No difference between Boston & Birmingham

Funny how busing caused such a flap in Boston and no southerners hopped on buses to go demonstrate in the streets of Boston.

excellent reassessment of a controversial subject

Ronald Formisano's "Boston Against Busing" is the single most valuable -- though not the most significant -- book about the school integration crisis in Boston in the mid-1970s. Contrary to the prevailing thought on the Boston busing imbroglio, Formisano argues that the crisis was not only a manifestation of rage and racism, but was also the natural reaction of working-class and ethnic Bostonians to a decade's worth of promises from public officials that busing would never come to Boston. Indeed, a number of public officials in Boston, such as School Committee Chairwoman/Mayoral Candidate Louise Day Hicks and School Committee member Jim Kerrigan, built their careers on such promises, which primarily served to do nothing more than enflame the passions of citizens. Another thorny aspect of the crisis that Formisano handily details is the perceptive anger and resentment of working class and white ethnic Bostonians that their neighborhoods were hijacked for social experimentation by so-called "limousine liberals" from the suburbs.

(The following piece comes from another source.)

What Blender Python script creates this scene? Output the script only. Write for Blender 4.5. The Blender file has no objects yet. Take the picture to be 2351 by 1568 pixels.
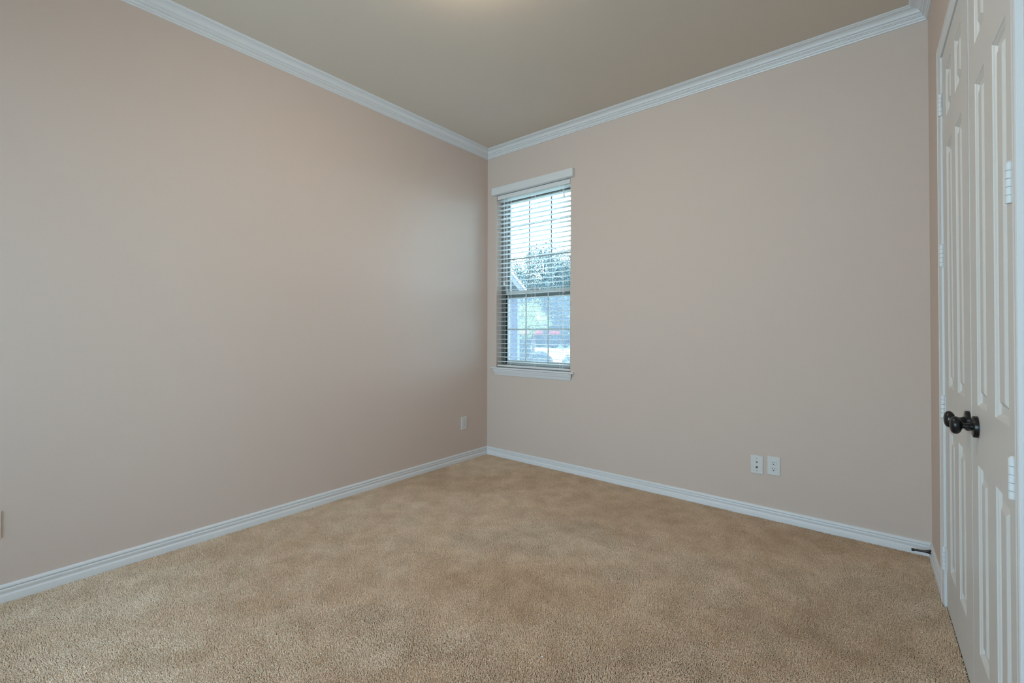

This anger, which welled up in South Boston, Charlestown and other sections of the city, arose from the fact that schools like South Boston High School and Charlestown High School were no more white and non-integrated than the suburban school systems in which the judges and politicians who ordered busing lived - yet it was the city schools that faced federal orders to integrate. Formisano has written an incisive book that moves forward our knowledge of the Boston busing crisis. The book cuts more directly to the heart of the situation than J. Anthony Lukas' "Common Ground," which is a far more celebrated work. Formisano's book is more scholarly and research-driven and less anecdotal and windy than Lukas' book. Overall, "Boston Against Busing" is highly recommended.